店員さんが、近くのお店から買ってきてくれるのだ。「パシる」ような感覚がして申し訳なく思ったが、その分、コンビニで買うよりも若干、プライスに「上乗せ」してくるので、気を使う必要はない。

タイのビール「チャーン」
注文を待つ間、タイのビール「チャーン」を満喫。チャーンはタイ語で「象」の意味。
333ビール(ベトナム)やサンミゲル(フィリピン)を代表例とする、東南アジアのアッサリした「水っぽいビール」とは一線を画す味わい。しっかりとしたコクのある味わいで、タイ料理の「辛さ」に打ち勝つよう切れ味、パンチ力があると思う。
まずは、こちら、豚足煮込みご飯「カオカームー」。

「カオカームー(豚足煮込みご飯)」
崩壊寸前まで煮込んだ極上の豚足を、甘辛いスープで、高菜・ライスと共にいただく至福の逸品。店の衛生状態がちょっとよろしくないのが【玉に瑕】だが、知る人ぞ知る、バンコクでもトップレベルのカオカームーである。
なお、ゆで卵はオプション扱いなので、言わないと、ついてこない。「エッグ」と連呼すると入れてくれるので、オーダー時には注意しよう。
お次は、この店の看板メニュー「クゥイヂャップ・ナムコン」。

「モツ系具材てんこ盛りヌードルスープ」
モツ系の具材が、これでもかと言わんばかりに、てんこ盛り。
空調設備は「扇風機」オンリーの、ローカル店。
食べているうちに、みるみる汗だくになる一品だが、肉をがっつり食べることでスタミナがついて、バテ防止の効果が得られると思う。

「具だくさん感」がたまらない
最初は「きし麺」をさらに幅太くしたかんじの板状の麺が、スープで煮込むと、くるくる巻きになって、まるでマカロニのような形状に。
スープは意外とアッサリしており、つるつるの「巻き麺」と一緒にすすると、あっという間に完食してしまえる。
まとめ:スイカジュースでしめくくる大充実の食体験
ご紹介したい「シーロム・ソイ20」の店は他にもあるが、レベル的に卓越しているのは、上で取り上げた「クゥイヂャップ・ナムコン・ワットカン」。
時間のない方は、とりあえず、ここだけもトライしてみて欲しい。
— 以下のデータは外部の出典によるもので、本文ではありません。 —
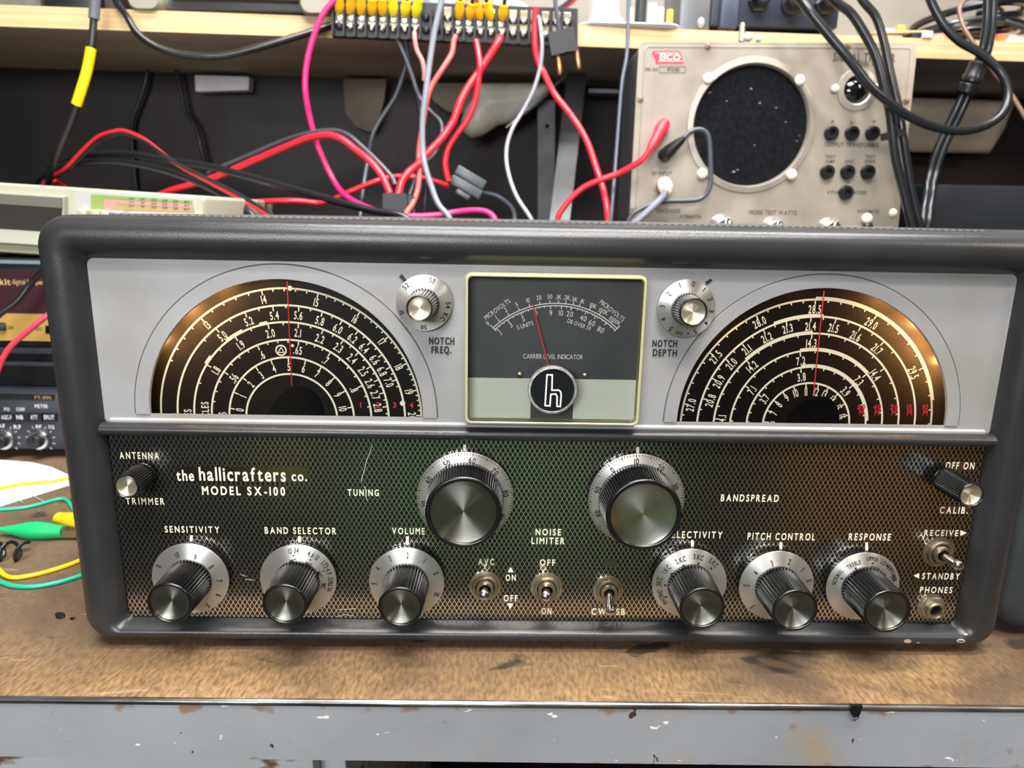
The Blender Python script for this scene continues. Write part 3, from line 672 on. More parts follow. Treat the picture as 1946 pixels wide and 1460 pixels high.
# ---------------------------------------------------------------- control panel
b = MB(); b.box(((WX0+WX1)/2, .0012, (WZ0+.1335)/2), (WX1-WX0-.0004, .0020, .1335-WZ0-.0004), .0004)
ctl = b.build('control_panel', M_mesh, radio, sm=False)
PY = .0002
lines = [('ANTENNA', (227, 860, 302, 872.4), 0), ('TRIMMER', (239, 947, 312.5, 959), 0), ('the', (335, 894, 368.5, 913.7), 0), ('hallicrafters', (378, 889.5, 542.8, 914.0), .0), ('co.', (554, 896.5, 583, 914.2), 0),
    ('MODEL SX-100', (383.8, 925.8, 541.6, 941), .02), ('SENSITIVITY', (313, 1000.8, 417, 1012.6), 0), ('BAND SELECTOR', (503, 1003, 639, 1015), 0), ('TUNING', (660.6, 930.7, 720, 942.5), 0),
    ('VOLUME', (745, 1003.8, 807, 1015.5), 0), ('NOISE', (1017.8, 1005.8, 1066, 1017.5), 0), ('LIMITER', (1010, 1022.4, 1073, 1034.2), 0), ('AVC', (908.8, 1062.5, 939, 1073.8), 0), ('OFF', (1026, 1063.8, 1055, 1075), 0),
    ('ON', (961, 1092.7, 980, 1103.9), 0), ('OFF', (957, 1131.4, 983.6, 1142.8), 0), ('ON', (1029, 1156, 1048, 1167.4), 0), ('CW SSB', (1124, 1157, 1187.5, 1168.6), 0), ('SELECTIVITY', (1268, 1010.6, 1373, 1022.8), 0),
    ('PITCH CONTROL', (1420.7, 1013.8, 1549, 1026.4), 0), ('BANDSPREAD', (1370, 940.6, 1480, 953.2), 0), ('RESPONSE', (1613, 1014.6, 1693, 1027), 0), ('OFF ON', (1797, 879, 1851.7, 891.7), 0), ('CALIB.', (1786, 964, 1840, 976), 0),
    ('RECEIVE', (1756.8, 1007.8, 1821, 1018.6), 0), ('STANDBY', (1752.7, 1089.8, 1824, 1101.2), 0), ('PHONES', (1748.4, 1116, 1810, 1127.2), 0)]
for t_, bx, bd_ in lines:
    b = Ink(); b.text(t_, bx, PY-.0004, bold=.020+bd_*.5, gap=.20 if t_ in ('hallicrafters', 'the', 'co.') else .40)
    gx = {'the': (333, 888, 586, 915.5), 'NOISE': (1009, 1003.5, 1074, 1036)}.get(t_, None if t_ in ('hallicrafters', 'co.', 'LIMITER') else (bx[0]-2, bx[1]-1.5, bx[2]+2, bx[3]+1.5))
    if t_ == 'RECEIVE': gx = (1755, 1006, 1838.5, 1020); b.poly([(1825, 1008), (1837.5, 1013), (1825, 1019)], PY-.0004)
    if t_ == 'STANDBY': gx = (1734, 1088, 1826, 1103); b.poly([(1736, 1094.5), (1747, 1089.5), (1746.5, 1100)], PY-.0004)
    if gx: b.rect(*gx, PY-.0002, mi=1)
    b.build('printed_word', [M_cream, M_patch], ctl, sm=False)
b = Ink(); b.rect(1148, 1065.5, 1173, 1078.5, PY-.0002); b.build('blank_label', M_patch, ctl, sm=False)
for P in (((970.4, 1077.5), (976.3, 1088), (964.6, 1088)), ((964, 1147), (976, 1147), (969.5, 1158.5))): b = Ink(); b.poly(P, PY-.0004); b.build('printed_arrow', M_cream, ctl, sm=False)
for x, y0, y1 in ((363.5, 1017.6, 1033), (569, 1019.2, 1033), (774.3, 1019.5, 1036), (883, 845, 858.5), (1212, 850, 862.5), (1315.8, 1027, 1040), (1484, 1030.8, 1044), (1647, 1031, 1051)): b = Ink(); b.rect(x-2.7, y0, x+2.7, y1, PY-.0004); b.build('index_mark', M_cream, ctl, sm=False)

M_scr = mat('scratch_pale', rgb(196, 196, 184), .6)
for P in ([(708, 845), (702, 862), (697, 874), (693, 892), (688, 908), (687, 916)], [(693, 924), (696, 936), (695, 942), (698, 952)], [(457, 1092), (468, 1096)], [(466, 1101), (482, 1103)], [(640, 1159), (660, 1158), (676, 1157)], [(642, 1172), (655, 1168), (672, 1171)]):
    b = Ink()
    for q0, q1 in zip(P, P[1:]): b.line(xz(*q0, PY-.0006), xz(*q1, PY-.0006), .00028, PY-.0006)
    b.build('scratch', M_scr, ctl, sm=False)

# ---------------------------------------------------------------- knobs
def knob(cx, cz, rs, ys0, ys1, ri, rb, rf, yf, flutes, marks, cap=M_cap, dish=.0022, ticks=None, skirt=True, ml=1.0, name='control_knob'):
    """flutes along a tapering grip; y grows away from the viewer, so the knob runs from ys0 out to yf"""
    A = (0, -1, 0); c = (cx, 0, cz); seg = flutes*6
    b = MB(); rc = rf*.86
    b.lathe(c, A, [(rb*.8, -ys1-.001), (rb, -ys1), (rb, -ys1+.0012), ], seg)
    b.lathe(c, A, [(rb, -ys1+.0004), (rb*.985+rf*.015, -ys1+.0012), (rf, -yf-.0008)], seg, flute=.085, fl_n=flutes)
    b.lathe(c, A, [(rf*.985, -yf-.0008), (rf*.965, -yf-.0002), (rf*.93, -yf), (rc, -yf-.0003), (rc*.99, -yf-.0012-dish*.3)], seg)
    k = b.build(name, M_black, radio, ang=72)
    q = MB(); q.lathe(c, A, [(rc, -yf-.0010-dish*.2), (rc*.9, -yf-.0014-dish*.45), (rc*.6, -yf-.0014-dish*.75), (.0002, -yf-.0014-dish)], 64, caps=(False, True)); q.build('knob_cap', cap, k, ang=60)
    if skirt:
        q = MB(); q.lathe(c, A, [(rs*.97, -ys0-.0006), (rs, -ys0), (rs*.995, -ys0+.0004), (ri, -ys1), (ri*.7, -ys1)], 96, caps=(False, True)); q.build('dial_skirt', M_spun, k, ang=50)
        q = MB(); q.lathe(c, A, [(rs*.93, -.0001), (rs*.97, .0004), (rs*.97, -ys0-.0004)], 72); q.build('skirt_backing', M_black, k)
        def fy(X, Z):
            r = math.hypot(X-cx, Z-cz); t = max(0, min(1, (rs*.995-r)/(rs*.995-ri))); return (ys0-.0004) + (ys1-ys0+.0004)*t - .00015
        if marks or ticks:
            q = Ink()
            for m_ in marks:
                t_, a, rr, h = m_[:4]
                if t_ == 'o': q.dot((cx+rr*rs*sin(a), cz+rr*rs*cos(a)), h*rs, 0, fy=fy)
                else: q.text_arc(t_, (cx, cz), rr*rs, a, h*rs, narrow=m_[4] if len(m_) > 4 else .62, bold=.018, fy=fy)
            for a, r0, r1, w in (ticks or ()): q.tick((cx, cz), r0*rs, r1*rs, a, w*rs, 0, fy=fy)
            q.build('skirt_markings', M_ink, k, sm=False)
    return k
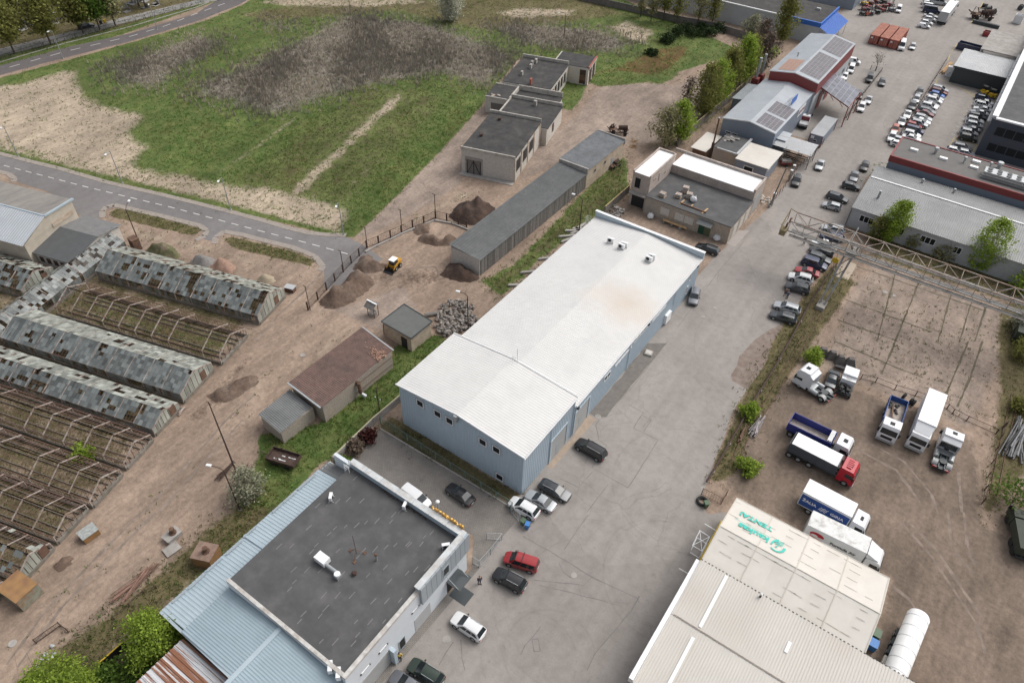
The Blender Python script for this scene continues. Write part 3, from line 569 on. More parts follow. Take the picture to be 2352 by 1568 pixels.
for a, c, n, tt in (((842, 375), (908, 262), 2, (2, 2)), ((945, 235), (1100, 40), 5, (2, 2)), ((1120, 1560), (1262, 1412), 5, (2, 1)), ((1285, 1395), (1418, 1225), 5, (2, 1)), ((1622, 1018), (1655, 922), 1, (2, 1)), ((1590, 1140), (1620, 1052), 1, (2, 1))):
    pxwin_x(wh, X1+.05, 1, *tt, a, c, n=n, fw=.1)
for a, c in (((345, 1055), (505, 765)), ((560, 800), (710, 520))):
    y0, _ = onX(*T(2, 2, *a), X1); y1, _ = onX(*T(2, 2, *c), X1)
    g_ = MB().box(X1-.05, X1+.05, y0, y1, .05, 4.3).build('gate', C['gate_grey'], wh)
    MB().box(X1+.05, X1+.07, y0+(y1-y0)*.35, y0+(y1-y0)*.55, .1, 2.2).build('wicket_door', C['panel'], g_)
    bb = MB()
    for yy in (y0, y1): bb.box(X1-.05, X1+.14, yy-.12, yy+.12, .05, 4.4)
    bb.box(X1-.05, X1+.12, y0-.12, y1+.12, 4.3, 4.5); bb.build('gate_frame', C['blue_trim'], g_)
pxwin_x(wh, X1+.03, 1, 2, 1, (1452, 1318), (1480, 1230), name='door', gm=C['white_trim'])
y, z = onX(*T(2, 1, 1415, 1340), X1); wbox(wh, 'wall_cabinet', X1+.02, X1+.5, y-.9, y+.9, .4, 2.2, C['white_trim'])
for (u, v, tt) in ((590, 605, (2, 2)), (1240, 1405, (2, 1)), (1690, 873, (2, 1))):
    y, z = onX(*T(*tt, u, v), X1); wbox(wh, 'floodlight', X1+.04, X1+.45, y-.2, y+.2, z-.12, z+.15, C['black'])
b = MB(); x, z = onY(*T(1, 2, 1855, 690), Y0); b.tube((x, Y0-.35, z-.6), (x, Y0-.35, z+.5), .28, n=14); b.tube((x, Y0-.35, z+.5), (x, Y0-.35, z+.62), .36, n=14); b.build('vent_pipe', C['steel'], wh)
b = MB()
for u, h in ((22, .9), (50, .9), (80, 2.6)):
    q = TP(2, 2, u, 165, 9.0); b.tube((q.x, YS-.2, 8.4), (q.x, YS-.2, 9.1+h), .03)
b.build('roof_mast', C['steel'], wh)
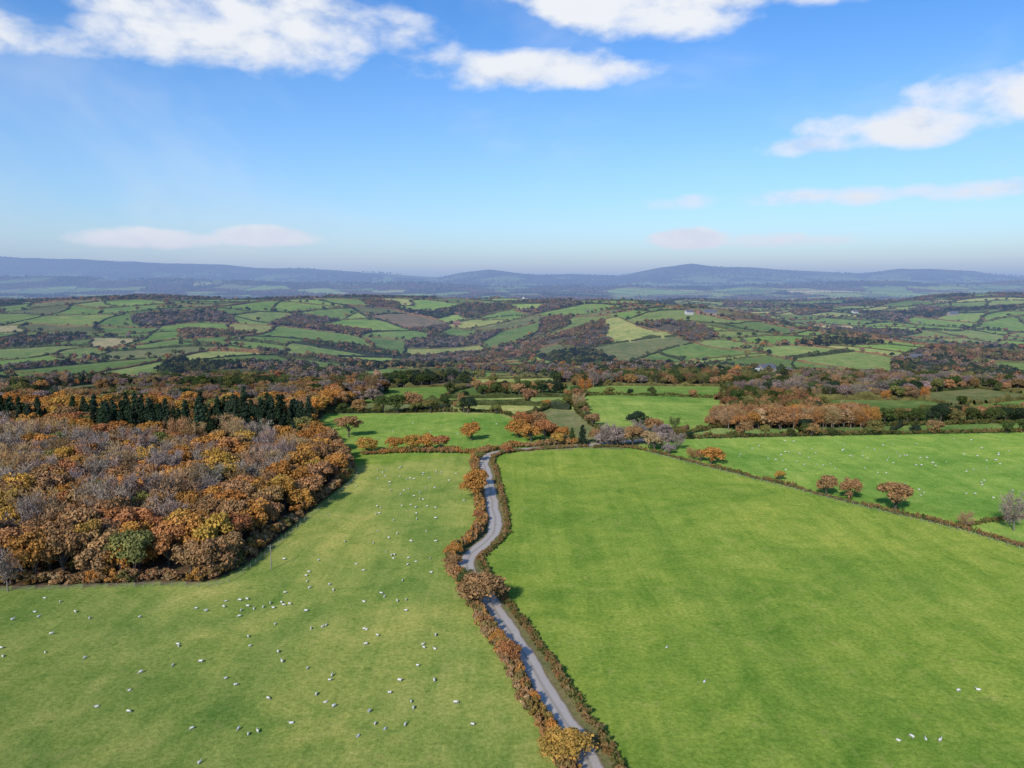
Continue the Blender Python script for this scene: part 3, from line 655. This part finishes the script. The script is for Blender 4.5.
# ------------------------------------------------------------------ sky
w=bpy.data.worlds.new('World'); scene.world=w; w.use_nodes=True; nt=w.node_tree; nt.nodes.clear()
ST=.13
sky=N(nt,'ShaderNodeTexSky'); sky.sky_type='NISHITA'; sky.sun_disc=False; sky.sun_elevation=math.radians(32); sky.sun_rotation=math.radians(205); sky.air_density=1.0; sky.dust_density=.6; sky.ozone_density=1.5
tc=N(nt,'ShaderNodeTexCoord'); sp=N(nt,'ShaderNodeSeparateXYZ'); nt.links.new(tc.outputs['Generated'],sp.inputs[0])
x_,y_,z_=sp.outputs
az=mth(nt,'ARCTAN2',x_,y_); el=mth(nt,'DIVIDE',z_,mth(nt,'SQRT',mth(nt,'ADD',mth(nt,'MULTIPLY',x_,x_),mth(nt,'ADD',mth(nt,'MULTIPLY',y_,y_),1e-5))))
cb=N(nt,'ShaderNodeCombineXYZ'); nt.links.new(az,cb.inputs[0]); nt.links.new(mth(nt,'MULTIPLY',el,1.7),cb.inputs[1])
nz=noise(nt,cb.outputs[0],10,7,.54,.1)
cb2=N(nt,'ShaderNodeCombineXYZ'); nt.links.new(az,cb2.inputs[0]); nt.links.new(mth(nt,'ADD',mth(nt,'MULTIPLY',el,1.7),.03),cb2.inputs[1]); nzu=noise(nt,cb2.outputs[0],10,4,.54,.1)
CL=[(-.60,.38,.20,.045,1.2),(-.38,.335,.19,.050,1.3),(-.34,.285,.18,.038,1.1),(-.24,.31,.14,.040,1.0),(-.07,.275,.09,.02,.5),(.03,.270,.15,.028,1.4),(.14,.355,.17,.042,1.5),(.27,.36,.17,.042,1.4),(.20,.325,.13,.026,1.0),
    (.48,.180,.12,.024,1.2),(.60,.205,.14,.036,1.6),(.38,.165,.08,.012,.9),(.225,.058,.058,.015,2.4),(-.30,.060,.08,.015,1.7),(-.44,.055,.09,.013,1.4),(.45,.105,.25,.010,.6),(-.55,.265,.10,.022,.6),(.32,.055,.1,.008,.6)]
M=None
for (a_,e_,wa,he,s) in CL:
    dx=mth(nt,'DIVIDE',mth(nt,'SUBTRACT',az,a_),wa); dy=mth(nt,'DIVIDE',mth(nt,'SUBTRACT',el,e_),he)
    r=mth(nt,'MULTIPLY',mth(nt,'SUBTRACT',1.0,mth(nt,'ADD',mth(nt,'MULTIPLY',dx,dx),mth(nt,'MULTIPLY',dy,dy))),s)
    r=mth(nt,'MAXIMUM',r,-1.2)
    M=r if M is None else mth(nt,'MAXIMUM',M,r)
den=mth(nt,'ADD',M,mth(nt,'MULTIPLY',mth(nt,'SUBTRACT',nz,.5),4.8))
cov=smooth(nt,den,-.35,1.25)
wisp=mth(nt,'MULTIPLY',smooth(nt,noise(nt,cb.outputs[0],2.2,5,.6,.4),.46,.8),.36)
cov=mth(nt,'MAXIMUM',mth(nt,'MULTIPLY',cov,.94),wisp)
lit=smooth(nt,mth(nt,'ADD',mth(nt,'SUBTRACT',nz,nzu),mth(nt,'MULTIPLY',mth(nt,'SUBTRACT',den,.8),-.02)),-.20,.02)
ccol=mixc(nt,lit,(.70/ST,.77/ST,.88/ST),(.95/ST,.965/ST,.98/ST))
low=smooth(nt,el,.12,.03); ccol=mixc(nt,mth(nt,'MULTIPLY',low,.8),ccol,(1.12/ST,1.16/ST,1.26/ST))
skyc=mixc(nt,1.0,sky.outputs[0],ramp(nt,el,[(0,(1.02,1.19,1.40)),(.10,(.76,1.04,1.36)),(.36,(.38,.82,1.34))]),'MULTIPLY')
fin=mixc(nt,cov,skyc,ccol)
bg=N(nt,'ShaderNodeBackground'); nt.links.new(fin,bg.inputs[0]); bg.inputs[1].default_value=ST
o=N(nt,'ShaderNodeOutputWorld'); nt.links.new(bg.outputs[0],o.inputs[0])
# ------------------------------------------------------------------ sun + camera
ld=bpy.data.lights.new('sun','SUN'); ld.energy=3.6; ld.angle=math.radians(4); ld.color=(1,.94,.85)
so=bpy.data.objects.new('sun',ld); scene.collection.objects.link(so); so.rotation_euler=(math.radians(58),0,math.radians(-25)); so.location=(0,0,200)
cd=bpy.data.cameras.new('camera'); cd.sensor_width=36; cd.lens=26.68; cd.clip_start=.5; cd.clip_end=80000
co=bpy.data.objects.new('camera',cd); scene.collection.objects.link(co); co.location=(0,0,H); co.rotation_euler=(math.radians(82.6),0,0); scene.camera=co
モツ好きで、そろそろB級グルメに飽きてきたというマニアックな旅人は、絶対ハマる味だと思う。

粉々になったタネが……
ちなみに、モツ系煮込みスープを飲み干して、すっかり火照った体内を冷やすため、スイカジュースを購入したが、タネごとミキサーで粉砕している。ストローで吸い上げると、けっこう、カリカリという「食感」を感じる。
台湾のスイカジュースは、タネがあることを感じなくなるほど細かく砕いてくれているか、あるいは、最初からタネを取ってくれているような印象だったが、同じスイカジュースといえど、トコロ変われば、調理法も変わるのかも知れない。